Et les autres visionnages, par ordre décroissant d'appréciation :
Charulata (Satyajit Ray – 1964) : Encore un chef d’œuvre de Ray, mais il m'a fallu 24h pour bien digérer celui-ci. Un récit de femme dans un triangle amoureux atypique, sur fond de journalisme et d'écriture. Pas aussi "pur" et simple d'accès que la sublime Complainte du sentier mais admirable de maîtrise formelle : tout passe par les regards, les attitudes, les décors, les mouvements de camera et de personnages. Un film d'une grande finesse même s'il faut être bien attentif au visionnage !
Tokyo Sonata (Kiyoshi Kurosawa – 2008) : Quel beau film ! Jusque là, K. Kurosawa m'avait laissé de marbre avec les Amants sacrifiés ou avec son culte Cure, mais j'ai été conquis par cette sonate douce amère qui nous plonge dans le quotidien d'une famille japonaise en pleine désintégration après la perte de son emploi par le père.
La mise en scène est superbe et surtout, elle évolue : très figée en début de film avec des plans fixes magnifiques, elle offre plus de mouvement en cours de film pour mieux illustrer la fuite en avant de chaque protagoniste, avant de revenir au calme lors d'une dernière scène sublime. Un très beau film sur de nombreuses formes de pressions et injonctions sociales
L’Emploi du temps (Laurent Cantet – 2001) : Très agréablement surpris par ce film de Cantet dont le synopsis promettait un truc un peu austère.
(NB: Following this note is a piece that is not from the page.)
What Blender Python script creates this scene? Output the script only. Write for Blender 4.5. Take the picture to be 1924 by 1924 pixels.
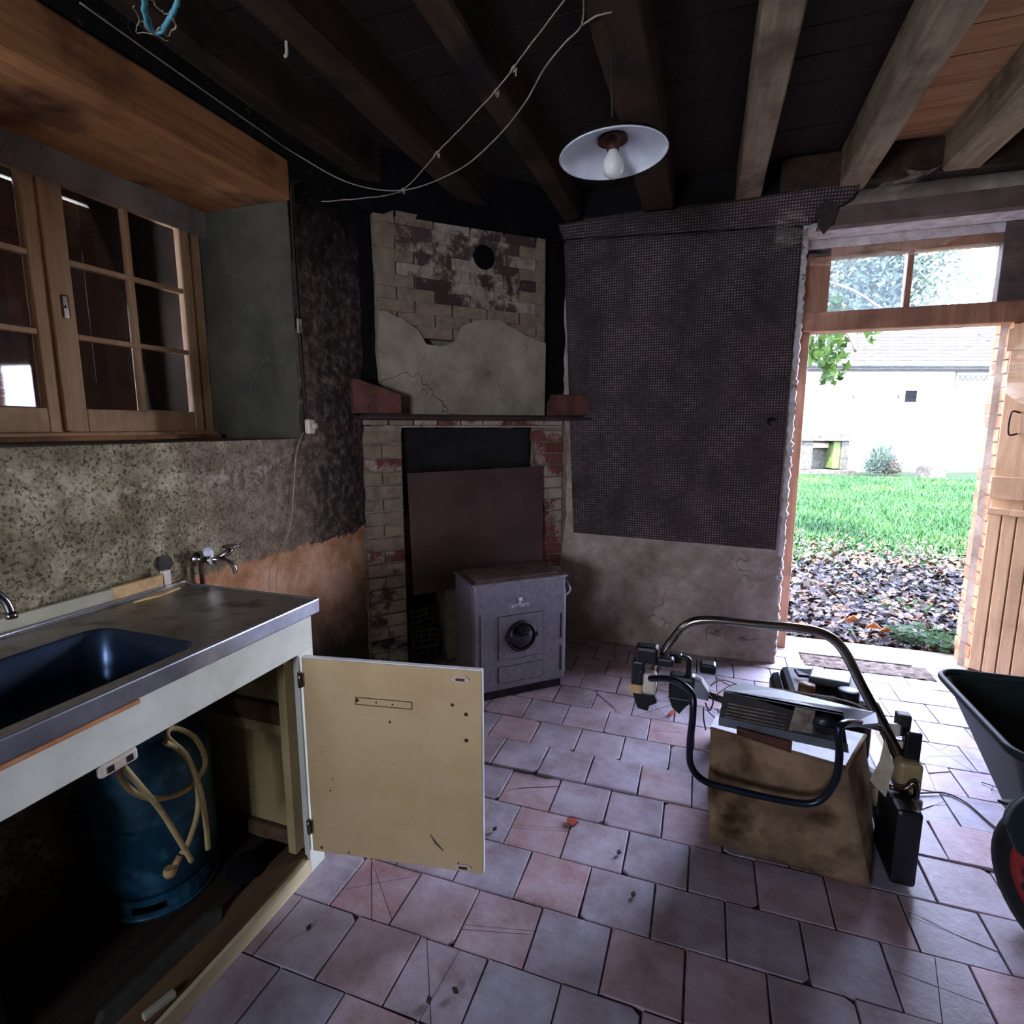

Finalement, on ressent vite une certaine empathie à l'égard du personnage principal qui erre sur les autoroutes dans une grande fuite en avant, refusant d'annoncer à sa famille qu'il est au chômage et empruntant de l'argent à ses amis en leur promettant un retour sur investissement. La mise en scène est sobre mais efficace, magnifié par la musique assez magnétique qui traverse tout le film.
L’Appât (Bertrand Tavernier – 1995) : Outre le fait que c'est un film bien réalisé qui retient l'attention pendant deux heures sans problème, j'ai beaucoup aimé la façon dont Tavernier met les deux pieds dans le plat dans sa description d'une certaine jeunesse. Cette jeunesse regarde Scarface toutes les semaines et le connaît par cœur, elle rêve d'aller aux USA où tout est mieux et plus facile, elle ne veut pas voir un film parce que "c'est français ça doit être nul". Quand ils ont besoin d'argent, ils se transforment en petits malfrats aussi ratés que leur modèle. Des enfants qui se prennent pour des caïds, sans conscience des conséquences de leurs actes.
Bref, sans être aussi profond que la plupart de ses films précédents, c'est réussi et très plaisant à suivre !
Bianca (Nanni Moretti – 1984) : Un Moretti plutôt fun, sans grande ambition mais assez léger et plaisant à regarder. J'aime bien la façon dont le côté sérieux et névrosé de Morretti contraste avec l'aspect absurde de beaucoup de scènes, notamment à l'école.
Mais à part ça, rien de très transcendant !
Sur mes lèvres (Jacques Audiard – 2001) : Films intéressant dans ce qu'il montre de deux marginaux qui évoluent dans un monde hostile à leurs singularités. Mais l'aspect thriller de la 2e partie retombe un peu à plat, ça sonne comme un prétexte pour utiliser le "pouvoir" du personnage d'E. Devos
Le Camion (Marguerite Duras – 1977) : Bonjour, je suis le mec qui continue de regarder les films de Marguerite Duras quand ça passe sur la Cinetek, en sachant que je ne vais pas aimer. Et devinez quoi, je me suis fait chier. Vraiment, je passe systématiquement à travers, au point où je finis par regarder sans plus rien voir, et écouter sans plus rien entendre.
Nifa a écrit:Puis j'ai également revu Fight club, ça faisait au moins 10 ans... Ma copine ne l avait jamais vu. C'est drôle de le revoir avec un regard de trentenaire alors que je l avais vu plusieurs fois tout jeune étudiant. La mise en scène me parait moins impressionnante qu a l époque, elle est un poil trop publicitaire/tape à l œil avec le recul (je la trouve bien cependant hein), mais le propos du film fait toujours mouche. Pitt était déjà un monstre dans les années 90, et il a mieux passé les années que son excellent comparse du film.
Je suis la nostalgie de Jack.
J'ai eu l'occasion d'en parler plusieurs fois ici mais je déteste ce film et pourtant, je lui ai donné plusieurs chances avec toute la bonne foi du monde. Le fait de ne pas l'avoir découvert en étant ado joue sans doute sur le fait que je le trouve aujourd'hui poseur, avec une histoire complètement alambiquée avec des twists malhonnêtes, une mise en scène putassière. Au final, je trouve que c'est au mieux vide de sens, au pire un peu nauséabond.